#### WHAT THIS TASK INVOLVES:
All lines in which the word "scene" occurs are to be extracted.
------------------------------------------------------------------------
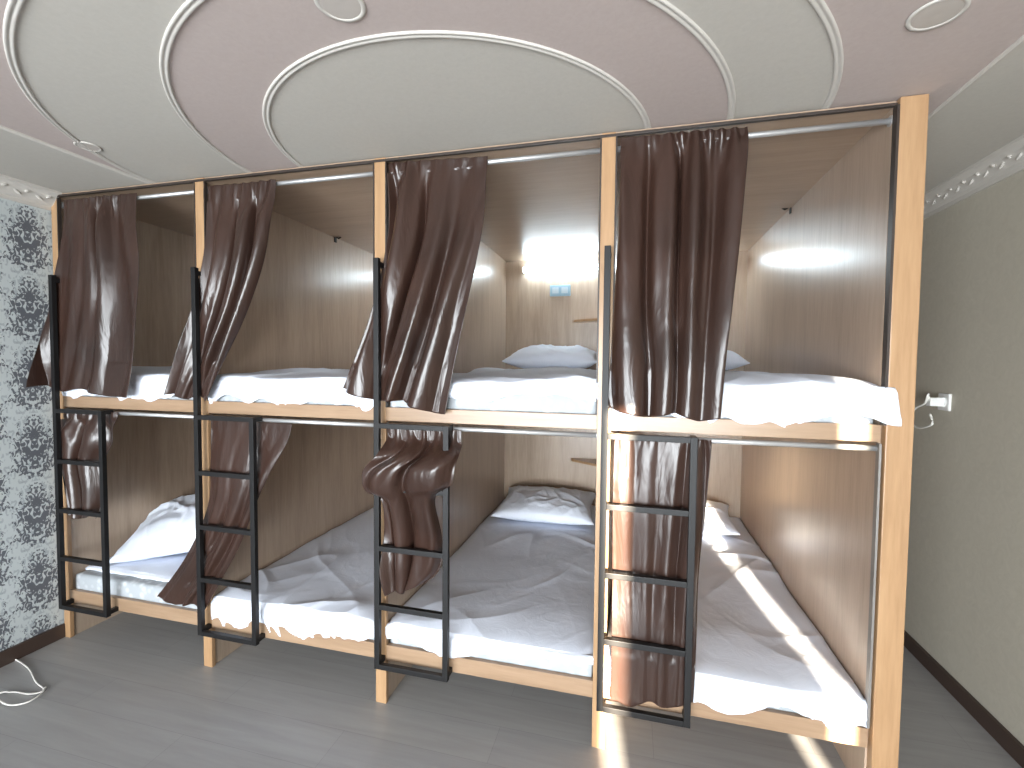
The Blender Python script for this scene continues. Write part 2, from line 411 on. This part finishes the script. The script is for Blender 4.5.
def pillow(cx, cy, cz, w, d, h, rz, rx, ry, sd, label, cr=1):
    n = 60; V = []; F = []
    def pt(u, v, sg):
        pu, pv = 1-abs(u)**3.0, 1-abs(v)**3.0
        hh = h*.5*(max(pu, 0)*max(pv, 0))**.55
        k = 1-.10*(1-abs(v)**2)*abs(u)**3; k2 = 1-.10*(1-abs(u)**2)*abs(v)**3
        x, y = w/2*u*k, d/2*v*k2
        wz = .018*fb(x, y, sd+sg*5, 6)+.018*max(0, 1-abs(fb(x, y, sd+sg, 4))*5)**1.5+.010*max(0, 1-abs(fb(x*2+y, y-x, sd+3, 5))*5)**1.5
        return Vector((x, y, sg*(hh+.004)+cr*wz*(max(pu, 0)*max(pv, 0))**.5*(1 if sg > 0 else .3)))
    for sg in (1, -1):
        for a in range(n+1):
            for b in range(n+1): V.append(pt(-1+2*a/n, -1+2*b/n, sg))
    N = (n+1)**2
    for a in range(n):
        for b in range(n):
            q = a*(n+1)+b; F.append((q, q+n+1, q+n+2, q+1)); F.append((N+q, N+q+1, N+q+n+2, N+q+n+1))
    rim = [(a, 0) for a in range(n)]+[(n, b) for b in range(n)]+[(a, n) for a in range(n, 0, -1)]+[(0, b) for b in range(n, 0, -1)]
    for k in range(len(rim)):
        p, q = rim[k], rim[(k+1) % len(rim)]; ip, iq = p[0]*(n+1)+p[1], q[0]*(n+1)+q[1]
        F.append((ip, iq, N+iq, N+ip))
    me = bpy.data.meshes.new('pillow'); me.from_pydata([tuple(v) for v in V], [], F)
    bm = bmesh.new(); bm.from_mesh(me); bmesh.ops.recalc_face_normals(bm, faces=list(bm.faces)); bm.to_mesh(me); bm.free()
    o = link('pillow', me, PILLOWM, None, (cx, cy, cz), True); o.rotation_euler = (rx, ry, rz)
    return tag(o, label, 'pillow', 'white pillows')
pillow(.335, .44, .525, .60, .54, .20, .35, .30, -.18, 1.2, 'puffy white pillow at the left end of the leftmost lower bed', 1.2)
pillow(2.40, 1.66, .466, .74, .58, .14, .03, .10, 0, 4.2, 'white pillow at the head of the lower bed in the third bay', .8)
pillow(3.42, 1.70, .465, .62, .52, .13, -.05, .08, 0, 7.2, 'white pillow on the rightmost lower bed, half hidden by the curtain', .7)
pillow(2.44, 1.66, 1.585, .68, .50, .16, .0, .1, 0, 9.9, 'white pillow on the upper bed below the lit strip lamp')
pillow(3.42, 1.68, 1.585, .64, .48, .15, .04, .1, 0, 12.4, 'white pillow at the head of the rightmost upper bed beside the curtain')

# ---------------------------------------------------------------- curtains
def catmull(R, t):
    n = len(R)-1; x = t*n; k = min(int(x), n-1); f = x-k
    p0, p1, p2, p3 = R[max(k-1, 0)], R[k], R[k+1], R[min(k+2, n)]
    return [.5*((2*b)+(-a+c)*f+(2*a-5*b+4*c-d)*f*f+(-a+3*b-3*c+d)*f**3) for a, b, c, d in zip(p0, p1, p2, p3)]
def sst(a, b, x):
    x = max(0, min(1, (x-a)/(b-a))); return x*x*(3-2*x)
def curtain(label, rows, n, amp, sd, group, ladder=None, nu=200, nv=120, hem=.012, wild=1.1, lift=0, swirl=0):
    """rows: (uL, vL, uR, vR, y, amplitude factor) outline of the photo on the plane y"""
    R = []
    for uL, vL, uR, vR, y, af in rows:
        a = at(uL, vL, 1, y); b = at(uR, vR, 1, y); R.append([a.x, a.z, b.x, b.z, y, af])
    P = []
    for k in range(nv+1):
        t = k/nv; xa, za, xb, zb, y, af = catmull(R, t); row = []
        xa += .006*fb(t*3, 0, sd+20); xb += .008*fb(t*2.5, 5, sd+21)
        g = sst(.03, .3, t)
        for j in range(nu+1):
            s_ = j/nu
            ph = 2*PI*n*(s_+.12*wild*fb(s_*1.7, t*.9, sd))+2.2*wild*fb(s_*1.6, t*1.4, sd+3)
            if swirl: ph += swirl*(t*2*PI)*math.exp(-((t-.42)/.2)**2)
            A = amp*af*max(.15, .8+1.2*wild*fb(s_*n*.45, t*.9, sd+6))
            broad = math.sin(ph)+.4*math.sin(2.3*ph+1.3+2*t)*max(0, fb(s_*3, t*2, sd+31)+.45)
            fine = .42*math.sin(2*PI*n*2.4*s_+1.5*fb(s_*6, t, sd+12))
            dy = A*(broad*g+fine*(1-g))+.3*amp*g*fb(s_*2.2+t*1.5, t*2.2-s_, sd+40)
            dx = .4*A*math.cos(ph)*g*math.sin(PI*min(.5, min(s_, 1-s_)*6))
            x = xa+(xb-xa)*s_+dx
            z = za+(zb-za)*s_+(hem*math.sin(ph*.5+1)*t**6)
            yy_ = y+dy+.010*fb(x*4, z*3, sd+8)
            for q in range(5):
                px_ = q*W if q < 4 else 3.9
                g2 = math.exp(-((x-px_)/.045)**4)
                if t > .12 and yy_ > -.012: yy_ = yy_*(1-g2)-.012*g2
            if t < .12: yy_ = min(yy_, .010 if 'upper' in group else -.004)
            if t > .2:
                if 'upper' in group:
                    w1 = sst(1.85, 1.55, z)*sst(1.10, 1.26, z)
                    yy_ = yy_*(1-w1)+min(yy_, -.034+.3*(yy_+.034))*w1
                    if 1.27 < z < 1.53: yy_ = min(yy_, -.034)
                else:
                    w2 = sst(.75, .46, z); yy_ = yy_*(1-w2)+min(yy_, -.034+.3*(yy_+.034))*w2
                    if z < .42: yy_ = min(yy_, -.032)
            if ladder is not None:
                for lx in ladder:
                    g_ = math.exp(-((x-lx)/.045)**2)
                    if yy_ < -.038: yy_ = yy_*(1-g_)+(-.038)*g_
                    if abs(x-lx) < .014 and yy_ < -.038: yy_ = -.038
            if lift: yy_ -= lift*math.exp(-(s_/.10)**2)*sst(.45, 1, t)
            if x < -.022: x = -.022
            row.append((x, yy_, z))
        P.append(row)
    base = ((R[0][0]+R[0][2])/2, R[0][4], R[0][1])
    return tag(grid('curtain', P, SATIN, None, base, .0015), label, 'curtain', group)
U = 'brown satin curtains of the upper bunks'; L = 'brown satin curtains of the lower bunks'
curtain('dark brown satin curtain of the leftmost upper bunk, spread against the damask wallpaper',
        [(64, 200, 137, 193, .005, .5), (64, 222, 137, 215, .005, .9), (58, 270, 140, 262, -.02, 1), (50, 320, 141, 318, -.03, 1), (41, 360, 140, 362, -.035, 1), (33, 386, 136, 397, -.035, 1)], 4, .034, 1.5, U, [LX[0]], lift=.10, wild=1.3)
curtain('dark brown satin curtain of the second upper bunk, swept left behind the ladder rail',
        [(209, 186, 276, 180, .005, .5), (208, 215, 274, 208, .0, .9), (204, 255, 266, 252, -.02, .9), (195, 300, 250, 300, -.03, .8), (184, 348, 232, 350, -.03, .8), (170, 395, 212, 400, -.03, .8)], 3, .032, 4.5, U, [LX[1]], wild=1.1)
curtain('dark brown satin curtain hanging widest at the foot, third upper bunk',
        [(388, 163, 487, 156, .005, .5), (388, 185, 486, 178, .005, .9), (386, 235, 482, 230, -.02, 1), (374, 290, 470, 292, -.04, 1), (358, 345, 458, 350, -.045, 1), (341, 391, 445, 413, -.05, 1)], 3.2, .038, 10.5, U, [LX[2]], wild=1.4)
curtain('largest dark brown satin curtain, covering the left half of the rightmost upper bunk',
        [(621, 138, 746, 127, .005, .5), (620, 160, 746, 150, .005, .8), (618, 220, 740, 222, -.02, 1), (614, 290, 732, 298, -.045, 1), (611, 350, 724, 360, -.055, 1), (606, 411, 719, 420, -.055, 1)], 4.0, .042, 12.5, U, [LX[3]], wild=1.5)
curtain('dark brown curtain bunched behind the leftmost ladder',
        [(60, 414, 118, 412, -.006, .4), (60, 424, 118, 424, -.006, .7), (58, 440, 116, 442, -.02, 1), (60, 462, 104, 462, -.02, 1), (66, 490, 104, 490, -.02, 1), (72, 516, 98, 518, -.02, .8)], 3, .028, 16.5, L, [LX[0], LX[0]+.32])
curtain('dark brown curtain of the second lower bunk, swept left to the foot of the ladder',
        [(211, 420, 292, 424, -.006, .4), (211, 438, 287, 444, -.008, .7), (210, 466, 273, 470, -.014, .8), (207, 505, 255, 508, -.018, .8), (188, 555, 234, 558, -.02, .8), (158, 598, 206, 608, -.025, .8)], 3, .030, 20.5, L, [LX[1], LX[1]+.32], wild=1.1)
curtain('dark brown curtain knotted over the rung of the third ladder',
        [(386, 426, 461, 430, -.006, .4), (386, 440, 460, 444, -.015, .8), (376, 456, 456, 456, -.08, .7), (360, 472, 452, 468, -.115, .7), (361, 492, 449, 486, -.105, .6), (380, 504, 434, 500, -.06, .6), (384, 540, 440, 540, -.02, .9), (384, 570, 438, 572, -.02, 1), (388, 594, 424, 586, -.02, 1)], 2.2, .028, 26.1, L, None, wild=1.9, swirl=.8)
curtain('long brown curtain with a sunlit edge, hanging to the floor board behind the rightmost ladder',
        [(616, 433, 712, 440, -.006, .4), (615, 445, 711, 450, -.006, .7), (613, 500, 706, 505, -.012, .8), (612, 570, 700, 575, -.015, .8), (611, 640, 696, 645, -.024, .6), (610, 704, 692, 706, -.036, .3)], 4.6, .026, 28.5, L, [LX[3], LX[3]+.32])

# ---------------------------------------------------------------- small things
def downlight(u, v, label, k=.75):
    p = at(u, v, 2, ZC); t = thing('ceiling_light', label, 'ceiling light', (p.x, p.y, ZC), 'round ceiling downlights')
    MB().lathe([(.082*k, ZC-.001), (.082*k, ZC-.003), (.077*k, ZC-.005), (.071*k, ZC-.005), (.067*k, ZC-.004), (.066*k, ZC-.001)], p.x, p.y).done('trim_ring', PLASTER, t, smooth=True)
    MB().lathe([(.0001, ZC-.004), (.03*k, ZC-.005), (.068*k, ZC-.0035)], p.x, p.y).done('lens', GLASSY, t, smooth=True)
downlight(340, 3, 'round downlight on the pink ceiling band above the inner circle')
downlight(937, 13, 'round downlight in the pink ceiling corner at the right')
downlight(88, 146, 'round downlight in the pink ceiling area at the left', .55)

p = at(946, 402, 0, XR)
t = thing('power_socket', 'white power socket on the warm grey wallpaper of the right wall', 'socket', (XR, p.y, p.z))
MB().box(XR-.012, XR, p.y-.042, p.y+.042, p.z-.042, p.z+.042, .004).done('socket_frame', PLASTIC, t)
MB().tube([(XR-.012, p.y, p.z), (XR-.016, p.y, p.z)], .026, 20).done('socket_face', PLASTIC, t)
t = thing('charger', 'white plug-in charger with a short dangling cable, in the wall socket', 'charger', (XR-.02, p.y, p.z))
MB().box(XR-.075, XR-.014, p.y-.02, p.y+.02, p.z-.022, p.z+.022, .006).done('plug', PLASTIC, t)
R = [[XR-.07, p.y, p.z]]+[list(at(u, v, 0, XR-.09)) for u, v in ((928, 394), (925, 403), (916, 408), (911, 415), (912, 424), (920, 428), (932, 424), (930, 414))]
pts = [catmull(R, k/40) for k in range(41)]
MB().tube(pts, .005, 8).done('cable', CABLE, t, smooth=True)
pts = []
ctl = [(-5, 655), (12, 658), (28, 668), (36, 682), (44, 690), (30, 694), (12, 692), (-4, 697), (8, 706), (26, 704), (40, 696), (46, 688)]
R = [list(at(u, v, 2, .006)) for u, v in ctl]
for k in range(90): pts.append(catmull(R, k/89))
for k, q in enumerate(pts): q[2] = .006+(.006 if k > 50 else 0)
o = MB().tube(pts, .0035, 8).done('floor_cable', CABLE, None, (pts[40][0], pts[40][1], 0), True)  # plain white cable on the floor, its use unknown
tag(o, 'white cord lying in loops on the floor beneath the damask wallpaper', 'cord')

# ---------------------------------------------------------------- light
s_ = bpy.data.lights.new('sun', 'SUN'); so = bpy.data.objects.new('sun', s_); C.objects.link(so)
s_.energy = 95; s_.color = (1, .86, .66); s_.angle = math.radians(.7)
d = Vector((-K, 1, -TE)).normalized(); so.rotation_euler = d.to_track_quat('-Z', 'Y').to_euler()
def area(name, loc, tgt, sx, sy, e, col, spread=180):
    a = bpy.data.lights.new(name, 'AREA'); a.shape = 'RECTANGLE'; a.size = sx; a.size_y = sy; a.energy = e; a.color = col; a.spread = math.radians(spread)
    o = bpy.data.objects.new(name, a); C.objects.link(o); o.location = loc
    o.rotation_euler = (Vector(tgt)-Vector(loc)).to_track_quat('-Z', 'Y').to_euler()
area('window_daylight', (2.2, -LB+.15, 1.0), (2.2, 1, .8), 4.0, 1.8, 238, (.90, .96, 1), 110)
w = bpy.data.worlds.new('world'); bpy.context.scene.world = w; w.use_nodes = True
w.node_tree.nodes['Background'].inputs[0].default_value = (.75, .85, 1, 1); w.node_tree.nodes['Background'].inputs[1].default_value = .6
bpy.context.scene.view_settings.view_transform = 'Standard'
------------------------------------------------------------------------
#### REPLY:
The Blender Python script for this scene continues. Write part 2, from line 411 on. This part finishes the script. The script is for Blender 4.5.
w = bpy.data.worlds.new('world'); bpy.context.scene.world = w; w.use_nodes = True
bpy.context.scene.view_settings.view_transform = 'Standard'